Evli, çocuğu olan kadınların çoğu sosyal hayatlarından, aktivitelerinden vazgeçtikleri ve büyük fedakârlıklarda bulunduklarını görüyoruz, basında okuyoruz. Erdoğan’ın merhameti, kadınlara verdiği önemi, TBMM’deki kadın vekil sayısının artmasından ve bu kadın vekillerin basına verdiği röportajlardan biliyoruz. Bu nedenle bu sorunu çözümüne Sn. Erdoğan’ın el atması, kadınlara izinlerinin artacağı, haftalık çalışma saatlerinin azaltılacağı, esneklik getirileceği yönünde ekibine bir çalışmanın yapılması ve kendisine sunulması yönünde bir talimatın verilmesi, kamuoyunda hem ihtiyaç hem de beklenti olduğunu belirtelim.
Memurlardan da bize çok sık bu konuda serzenişler geliyor. Yoğun iş temposu nedeni ile ailesine, eşine, çoluk çocuklarına vakit ayıramadıkları nedeni ile kendilerini vicdanen kötü hisseden babalar var. Bu nedenle ailedeki sorunların iş hayatına, iş hayatında ki yoğunluktan kaynaklı sorunların aile hayatına nüksettiğini söyleyen ve bundan rahatsızlık duyan anne babalar var. Beklentileri Sn. Erdoğan’ın bu konuyu gündemine alması ve ekibinin bir çalışma başlatması yönünde talimat vermesidir. Kamuoyunda “Sn. Erdoğan isterse bu konuyu birkaç hafta içinde bir yasal düzenleme ile rahatlıkla çözebilir” şeklinde bir beklenti var.

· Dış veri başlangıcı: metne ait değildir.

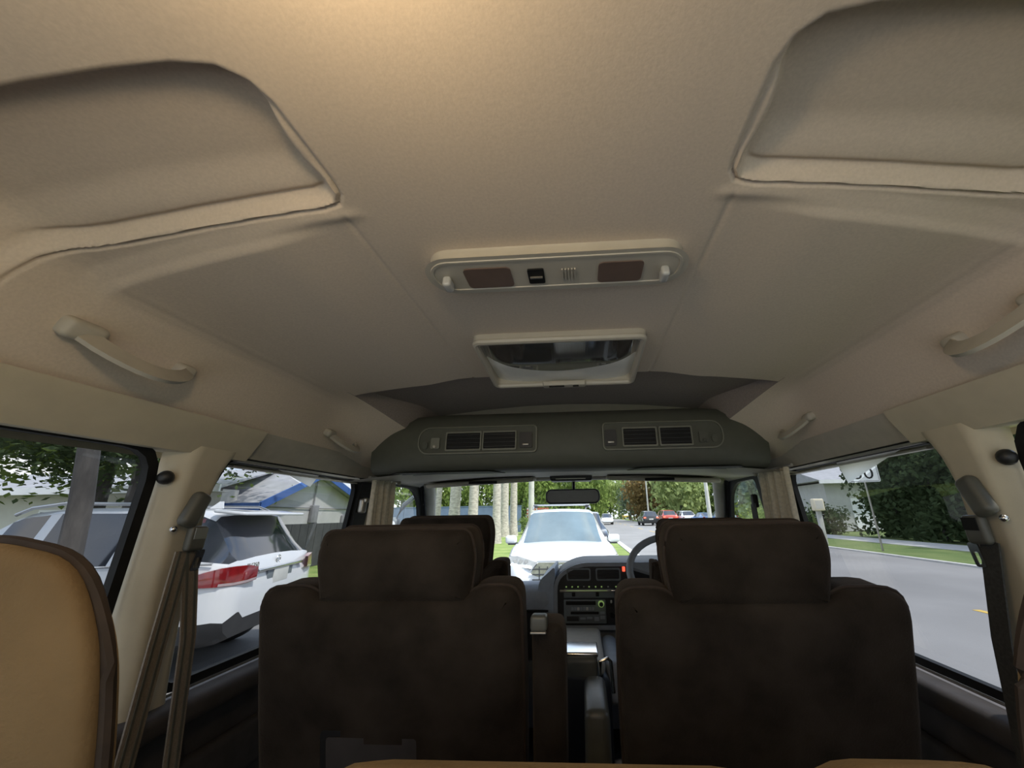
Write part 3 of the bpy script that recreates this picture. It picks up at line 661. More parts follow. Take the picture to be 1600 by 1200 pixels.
for u0, u1 in ((885, 922), (930, 968)):
    v = M().frame(rrect(DX(u0), DX(u1), DZ(908), DZ(888), .008), rrect(DX(u0)+.006, DX(u1)-.006, DZ(908)+.006, DZ(888)-.006, .006), lambda a, b: (a, YC-.006, b), (0, .012, 0)).obj('air_vent', 'panel_grey', da)
    for k in range(4):
        z = DZ(908)+.011+k*.0085; M().box(DX(u0)+.006, DX(u1)-.006, YC-.002, YC+.004, z, z+.002).obj('slat', 'black_plastic', v)
dbox('hazard_switch', 971, 975.5, 886, 894, .008, 'indicator_red')
dbox('shelf', 874, 968, 922, 926, .012, 'metal_dull', r=.002)
for k, u in enumerate((884, 893, 902, 911, 919, 929, 938, 948, 960)): dbox('indicator', u-1.1, u+1.1, 916.8, 919, .006, 'indicator_green' if k not in (3, 7) else 'print_white', r=.002)
cl = dbox('climate_panel', 880, 957, 921, 935, .010, 'panel_grey')
for u in (895, 931): dbox('slider_knob', u-2.5, u+2.5, 926, 932, .020, 'rubber', cl)
dbox('climate_strip', 884, 946, 923, 923.8, .0125, 'indicator_green', cl, .001)
rd = dbox('radio', 880, 943, 937, 973, .016, 'panel_grey')
dbox('cassette_slot', 883, 928, 939, 945, .018, 'rubber', rd, .002); dbox('disc_slot', 890, 932, 955, 959, .018, 'rubber', rd, .002)
for k in range(8): dbox('preset_button', 891+4.4*k, 894.6+4.4*k, 948.5, 953, .020, 'print_white' if k % 3 == 2 else 'dash_grey', rd, .001)
dbox('display', 884, 902, 962, 969, .018, 'dash_dark', rd, .001)
for u0, u1, v0, v1 in ((904, 912, 964, 967), (914, 922, 963, 966), (925, 932, 963, 969), (934, 941, 955, 959), (934, 941, 961, 966)): dbox('button', u0, u1, v0, v1, .020, 'dash_grey', rd, .001)
M().cyl((DX(936), YC-.014, DZ(943)), (DX(936), YC-.028, DZ(943)), .013, .011, 16).obj('volume_ring', 'indicator_green', rd)
M().cyl((DX(936), YC-.020, DZ(943)), (DX(936), YC-.034, DZ(943)), .010, .008, 16).obj('volume_knob', 'dash_dark', rd)
dbox('switch', 948, 954, 936, 948, .010, 'dash_dark'); dbox('switch_insert', 950, 953, 938, 943, .012, 'print_white')
M().cyl((DX(952), YC, DZ(961)), (DX(952), YC-.012, DZ(961)), .010).obj('lighter_socket', 'rubber', da)
# phone holder clipped beside the stack
ph = thing('phone_holder', 'small grey phone holder clipped to the centre stack', 'holder', (DX(962), YC-.03, DZ(945)))
M().rbox((DX(962), YC-.022, DZ(936)), (.034, .012, .075), .003, 2).obj('cradle', 'dash_dark', ph)
M().rbox((DX(960), YC-.026, DZ(922)), (.048, .016, .006), .002, 2).obj('top_clip', 'chrome', ph)
M().rbox((DX(962), YC-.012, DZ(944)), (.016, .012, .016), .003, 2).obj('arm', 'black_plastic', ph)
# steering wheel
sw = thing('steering_wheel', 'grey two-spoke steering wheel in front of the driver seat', 'steering wheel', (.405, 1.56, 1.35))
al = math.radians(52); WC = Vector((.408, 1.575, 1.352)); e2 = Vector((0, math.sin(al), math.cos(al))); e1 = Vector((1, 0, 0)); en = Vector((0, -math.cos(al), math.sin(al)))
wp = lambda r, th, h=0: tuple(WC+e1*(r*math.cos(th))+e2*(r*math.sin(th))+en*h)
M().tube([wp(.190, 2*math.pi*k/40) for k in range(40)], .0135, 10, closed=True, up=tuple(en)).obj('rim', 'dash_grey', sw, smooth=60)
M().tube([wp(.055, 2*math.pi*k/24, -.01) for k in range(24)], .02, 8, closed=True, up=tuple(en)).sphere(tuple(WC-en*.012), (.06, .045, .035)).obj('hub', 'dash_dark', sw, smooth=60)
for a in (math.radians(168), math.radians(12)):
    M().strap([wp(.185, a), wp(.12, a-.02, -.012), wp(.04, a, -.016)], [.030, .036, .055], .012, tuple(e2)).obj('spoke', 'dash_grey', sw, smooth=50)
M().strap([wp(.185, math.radians(270)), wp(.1, math.radians(270), -.012), wp(.04, math.radians(270), -.016)], [.04, .044, .05], .012, (1, 0, 0)).obj('spoke', 'dash_dark', sw, smooth=50)
M().cyl(tuple(WC-en*.02), tuple(WC-en*.30), .035, .045, 14).obj('column', 'dash_dark', sw)
M().tube([tuple(WC-en*.06+e1*-.04), tuple(WC-en*.05+e1*-.13+e2*.02)], .006, 8).obj('stalk', 'black_plastic', sw)
# cabin mirror
cm = thing('cabin_mirror', 'dark wide rear-view mirror hanging at the windscreen centre', 'mirror', (.006, 1.92, 1.60))
M().pad(rrect(-.122, .136, 1.6085, 1.677, .026, 6), lambda a, b, d: (a, 1.895+d+(b-1.64)*.12, b), .035, .008, 3).obj('mirror_shell', 'black_plastic', cm, smooth=60)
M().prism(rrect(-.115, .129, 1.615, 1.671, .021, 6), lambda a, b: (a, 1.8945+(b-1.64)*.12, b), (0, -.001, 0)).obj('mirror_face', 'mirror_face', cm)
M().cyl((.012, 1.93, 1.66), (.012, 1.972, 1.735), .007).obj('stem', 'black_plastic', cm)
mc = thing('header_box', 'small dark box on the windscreen header above the mirror', 'box', (0, 1.93, 1.73))
M().rbox((.002, 1.90, 1.727), (.200, .10, .030), .010, 3).obj('case', 'black_plastic', mc); M().box(-.07, .07, 1.848, 1.852, 1.718, 1.722).obj('trim_line', 'metal_dull', mc)
# sun visors
for s, lab in ((-1, 'grey sun visor folded up on the passenger side'), (1, 'grey sun visor folded up above the steering wheel')):
    v = thing('sun_visor', lab, 'sun visor', (s*.42, 1.9, 1.71), 'folded sun visors')
    M().rbox((s*.42, 1.865, 1.712), (.50, .15, .020), .009, 3, rot=(.10, s*.045, 0)).obj('flap', 'trim_grey', v, smooth=60)
    M().tube([(s*.69, 1.90, 1.70), (s*.68, 1.935, 1.705), (s*.62, 1.94, 1.712)], .006, 8).obj('pivot', 'metal_dull', v)
    M().rbox((s*.40, 1.785, 1.7055), (.13, .006, .012), .002, 2).obj('grip_slot', 'rubber', v)
# engine cover / console between the front seats
cc = thing('centre_console', 'dark console hump with grey lid between the front seats', 'console', (.02, 1.55, .6))
M().rbox((.02, 1.60, .845), (.20, .40, .49), .03, 3).obj('hump', 'dash_dark', cc)
M().rbox((.018, 1.60, 1.108), (.175, .38, .045), .020, 4).obj('lid', 'trim_grey', cc, smooth=60)
M().rbox((.135, 1.62, 1.05), (.06, .32, .12), .025, 3).obj('side_bin', 'dash_grey', cc)
cb = thing('cup_box', 'dark box with a bright metal-edged lid in front of the captain seats', 'box', (.03, 1.26, .6))
M().rbox((.032, 1.27, .88), (.098, .13, .56), .012, 3).obj('stand', 'dash_dark', cb)
M().rbox((.032, 1.27, 1.165), (.090, .125, .064), .012, 3).obj('case', 'belt_plastic', cb)
M().rbox((.032, 1.27, 1.200), (.096, .10, .012), .005, 3).obj('lid', 'chrome', cb)
M().tube([(.084, 1.21, 1.13), (.084, 1.21, 1.19), (.104, 1.21, 1.197), (.112, 1.21, 1.19), (.116, 1.21, 1.12)], .0045, 8).obj('side_handle', 'chrome', cb)
# outside mirror on the left door
om = thing('door_mirror', 'grey door mirror on a bent arm outside the front passenger window', 'mirror', (-.80, 1.98, 1.25))
M().tube([(-.80, 2.02, 1.28), (-.90, 2.04, 1.40), (-.93, 2.05, 1.52), (-.87, 2.03, 1.62), (-.80, 1.99, 1.66)], .012, 8).obj('arm', 'panel_grey', om)
M().rbox((-.955, 2.05, 1.44), (.13, .05, .24), .025, 3).obj('shell', 'panel_grey', om, smooth=60)
M().prism(rrect(-1.008, -.902, 1.335, 1.545, .02), lambda a, b: (a, 2.0245, b), (0, -.002, 0)).obj('mirror_face', 'mirror_face', om)
# ------------------------------------------------------------------ outside: ground
mat('asphalt', (.25, .245, .24), .85, noise=(.35, .14), bump=(60, .5, .006))
mat('driveway', (.20, .195, .19), .9, noise=(.6, .15), bump=(60, .5, .006))
mat('grass', (.15, .24, .045), .95, noise=(1.2, .0), col2=(.30, .36, .10), bump=(25, 1.0, .03))
mat('grass_far', (.10, .16, .04), .95, noise=(.8, .0), col2=(.17, .22, .07), bump=(25, 1.0, .03))
mat('concrete', (.55, .54, .51), .85, noise=(2.5, .10), bump=(40, .3, .004))
mat('paint_white', (.80, .80, .78), .6, noise=(3, .05)); mat('paint_yellow', (.62, .42, .09), .7, noise=(5, .2))
mat('bark', (.075, .068, .062), .95, noise=(9, .35), bump=(18, 1.0, .02), stretch=(1, 1, .3))
mat('palm_bark', (.46, .42, .37), .9, noise=(5, .30), bump=(8, 1.0, .02), stretch=(1, 1, 2.2))
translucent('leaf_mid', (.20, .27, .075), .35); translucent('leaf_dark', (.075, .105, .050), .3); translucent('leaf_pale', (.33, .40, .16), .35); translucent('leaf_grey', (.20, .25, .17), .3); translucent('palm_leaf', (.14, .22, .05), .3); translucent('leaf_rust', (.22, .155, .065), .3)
mat('wall_blue', (.13, .18, .27), .8, noise=(1.5, .12)); mat('brick_red', (.42, .12, .06), .9, noise=(9, .2), bump=(12, .5, .01))
mat('stucco', (.62, .60, .54), .9, noise=(1.8, .06), bump=(50, .3, .004)); mat('stucco_grey', (.50, .50, .49), .9, noise=(1.8, .06), bump=(50, .3, .004)); mat('stucco_cream', (.78, .70, .54), .9, noise=(1.2, .05))
mat('roofing', (.36, .365, .38), .8, noise=(2.2, .12), bump=(14, .4, .01)); mat('fascia_blue', (.045, .12, .38), .5, noise=(2, .08)); mat('fascia_white', (.86, .87, .88), .5, noise=(2, .04))
mat('fence_dark', (.055, .055, .06), .7, noise=(3, .2)); mat('pipe_grey', (.22, .22, .23), .5, noise=(5, .1)); mat('window_far', (.05, .06, .07), .15, noise=(4, .2), spec=.8)
def plane(name, x0, x1, y0, y1, z, m, lab, th=.05, parent=None):
    o = M().box(x0, x1, y0, y1, z-th, z).obj(name, m, parent, smooth=None)
    return struct(o, lab) if parent is None else o
plane('ground', -150, 150, -60, 260, -.03, 'grass_far', 'green ground around the street')
plane('verge', -11, 1.95, 10.5, 120, .02, 'grass', 'sunlit grass verge along the left of the road')
plane('verge', .95, 1.95, -40, 10.5, .02, 'grass', 'narrow grass strip between the van and the road')
plane('driveway', -30, .95, -12, 10.5, .012, 'driveway', 'dark asphalt driveway beside the van')
plane('bounce_apron', -14, .95, -14, -1.4, .02, 'concrete', 'unseen pale concrete behind the van, added to bounce daylight inside')  # unseen pale ground added to bounce daylight up through the tailgate
road = plane('road', 2.15, 11.0, -60, 240, .0, 'asphalt', 'grey asphalt street to the right of the van')
for k in range(24): plane('lane_line', 6.32, 6.44, -20+8*k, -16.5+8*k, .006, 'paint_yellow', None, .01, road)
plane('kerb', 1.93, 2.20, -60, 240, .05, 'concrete', 'pale concrete kerb along the left of the road', .12)
plane('kerb', 10.95, 11.15, -60, 240, .05, 'concrete', 'pale concrete kerb along the right of the road', .12)
plane('lawn', 11.15, 14.5, -60, 240, .03, 'grass_far', 'mown grass strip on the far side of the road')
plane('sidewalk', 14.5, 16.6, -60, 240, .05, 'concrete', 'concrete sidewalk beyond the far grass strip', .08)
plane('parking', 11.2, 30, 48, 76, .06, 'asphalt', 'small asphalt parking area by the far road', .05)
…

Sn. Erdoğan’ın annesine, Tenzile Teyze’ye düşkünlüğünü bilmeyen yoktur. Keza rahmetli babasını da ne kadar çok sevdiğini hepimiz biliyoruz. Aile kültürüne ne kadar önem verdiğini basında ki demeçlerinden görüyoruz. Bu bağlamda çocukların anne baba ile birlikte, sıcak bir yuvada, güzel bir aile kültürü eşliğinde yetişmesini en çok isteyen siyasetçilerden başında Sn. Erdoğan geldiğini söyleyebiliriz.
Merhamet, vefa, sevgi, samimiyet gibi duyguları oldukça ön plana çıkan Sayın Erdoğan’ın bir insan, bir devlet büyüğü, bir Müslüman, pek çok evsiz barksızın, aç ve susuzun, yoksul ve kimsesizin yardımına koşan, el atan biri olarak bugün veya yarın veya seçimler yaklaştığında bu konu ile ilgili bir adım atacağını düşünüyorum açıkçası. Elçiye zeval olmaz nevinden sıkıntılarını bu köşeden dile getirmiş, sesleri sözleri olmuş olalım.